There are several patterns of hooded blackout shield, not all made by Lucas....many other firms produced them too. They do not all have a second (lower) apperture for the low-beam or pilot-light, and if they do, the hole can be very, very small on certain early examples......the hooded masks were generally finished in flat black paint by the manufacturer, ranging from a dead matt shade through to a semi-gloss black.....some bear the manufacturers markings.....ALL types of blackout mask were fitted by the manufacturer at the factory. Indeed, in most cases, they are listed within the bike's parts list.
 
black-out01.jpg (110958 bytes) black-out02.jpg (82991 bytes)  
8"and 6"blackout masks.
 
Lucas L WD MCT1 WD-pattern tail-light
 
On the early military models certain "pre-war" features were fitted such as the Lucas MT110 tail-light and the scarce 1940 Lucas  MT1130 streamlined "art-deco" style tail-light.
MT110.jpg (58977 bytes)
Lucas MT110 taillight.
 
lucas MT110.jpg (88346 bytes)
Lucas MT110 taillight.
 
torpedo.jpg (72960 bytes)
Lucas MT1130 taillight
 
lucas 211.jpg (86531 bytes)
Lucas MT1130 taillight.
 
Civilian model taillights as used before the standard WD-pattern tail-light was introduced.
 
There are two main versions of the Lucas WD-pattern tail-light. The first pattern, introduced in late-1940/early-1941, is distinctive in that it has a black rubber seal permanently fixed beneath the bulb-holder and lens-cover mounting using the securing rivets. The cover then extends outwards to cover the join between the lens cover and the cover mounting, providing a waterproof seal. This type of tail lamp was discontinued by 1943 and a modified pattern introduced which was identical but lacking the rubber seal. This was due to rubber shortages. This later lamp is the one commonly encountered today. 
 
taillight02.jpg (81321 bytes)
Fag-end taillight, missing it's waterproof seal.
 
There were 3 distinctive types of lens cover for the two types of lamp. The initial model with the tiny rear-lens. This was soon nicknamed the "fag-end" tail light as the light emitted was considered the same as the end of a burning cigarette ! This light was a reminder of the severe blackout regulations in force at the time of it's introduction.

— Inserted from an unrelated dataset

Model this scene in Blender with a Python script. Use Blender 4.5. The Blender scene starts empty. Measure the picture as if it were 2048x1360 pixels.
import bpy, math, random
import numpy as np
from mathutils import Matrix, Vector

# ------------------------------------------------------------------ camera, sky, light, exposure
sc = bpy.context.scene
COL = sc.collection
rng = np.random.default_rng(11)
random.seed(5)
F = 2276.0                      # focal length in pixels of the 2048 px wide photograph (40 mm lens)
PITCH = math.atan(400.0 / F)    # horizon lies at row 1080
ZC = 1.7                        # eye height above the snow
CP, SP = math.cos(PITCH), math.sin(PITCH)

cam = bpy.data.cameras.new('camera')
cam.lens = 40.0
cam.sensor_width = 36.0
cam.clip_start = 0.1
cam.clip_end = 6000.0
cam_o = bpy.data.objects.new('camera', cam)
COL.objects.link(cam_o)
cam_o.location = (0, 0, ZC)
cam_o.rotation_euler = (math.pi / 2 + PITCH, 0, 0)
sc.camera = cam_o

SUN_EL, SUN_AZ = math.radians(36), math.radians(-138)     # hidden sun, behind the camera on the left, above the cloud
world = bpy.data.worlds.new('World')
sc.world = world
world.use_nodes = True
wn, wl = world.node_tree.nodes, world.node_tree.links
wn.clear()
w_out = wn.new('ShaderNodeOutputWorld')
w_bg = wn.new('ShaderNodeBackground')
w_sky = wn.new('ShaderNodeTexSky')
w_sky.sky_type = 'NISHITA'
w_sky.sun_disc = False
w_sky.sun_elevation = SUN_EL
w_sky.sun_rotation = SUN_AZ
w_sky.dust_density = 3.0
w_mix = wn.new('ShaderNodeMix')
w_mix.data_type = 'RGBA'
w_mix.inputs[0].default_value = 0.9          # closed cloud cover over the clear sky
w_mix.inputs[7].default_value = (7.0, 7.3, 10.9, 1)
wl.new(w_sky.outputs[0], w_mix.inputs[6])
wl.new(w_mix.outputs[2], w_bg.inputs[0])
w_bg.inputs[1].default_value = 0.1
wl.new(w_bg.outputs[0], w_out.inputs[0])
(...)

These lenses were used in conjunction with the first-pattern lamp. In 1942/43 a second pattern lens cover was introduced, identical to the previous model but with a larger red-lens that did not provide excessive glare. This lens was fitted to both the first and second pattern lamps. In 1944/45 a third pattern lens cover was introduced, identical to the second pattern but with a rectangular covered aperture cut into the lower-part of the cover-body to provide illumination to the rear mudguard and numberplate (if fitted). This later cover was introduced due to a relaxation in blackout regulations and to assist with convoy marshalling and recognition. Some of these later covers are marked on the top "MT3" (the class of stores from which the lens cover is catalogued).
 
taillight01.jpg (65444 bytes) taillight05.JPG (98480 bytes) taillight06.JPG (106440 bytes) taillight07.JPG (78369 bytes) taillight08.JPG (78253 bytes)
First pattern taillight with waterproof seal with second pattern lens.
 
The first model lamp is marked on the reverse of the body with "Joseph Lucas Ltd, Birmingham". The second model is usually lacking this, but has stamped onto the lower-front of the body "L WD MCT1". Those lamps produced from 1944/45 onwards are normally marked "L WD MCT1A", the "A" referring to "aperture" in conjunction with the third pattern lens cover by then usually supplied with the lamp.
 
taillight03.jpg (72255 bytes)
Second pattern taillight dated October 1943.
 
The 2nd pattern lamp, marked "A", is commonly found today together with the third pattern cover. Many are brand-new and still in boxes, having sat unused in stores. The WD-tail light did not last in service longer than a couple of years after the war, as rear number plates and improved civilian-pattern lighting reappeared on military bikes. The first-pattern rear light is very hard to find today, as most were used up. The second pattern lens cover still turns up at autojumbles but the first pattern cover is very difficult to locate.
 
taillight04.jpg (70698 bytes)
 Second pattern taillight new in it's box.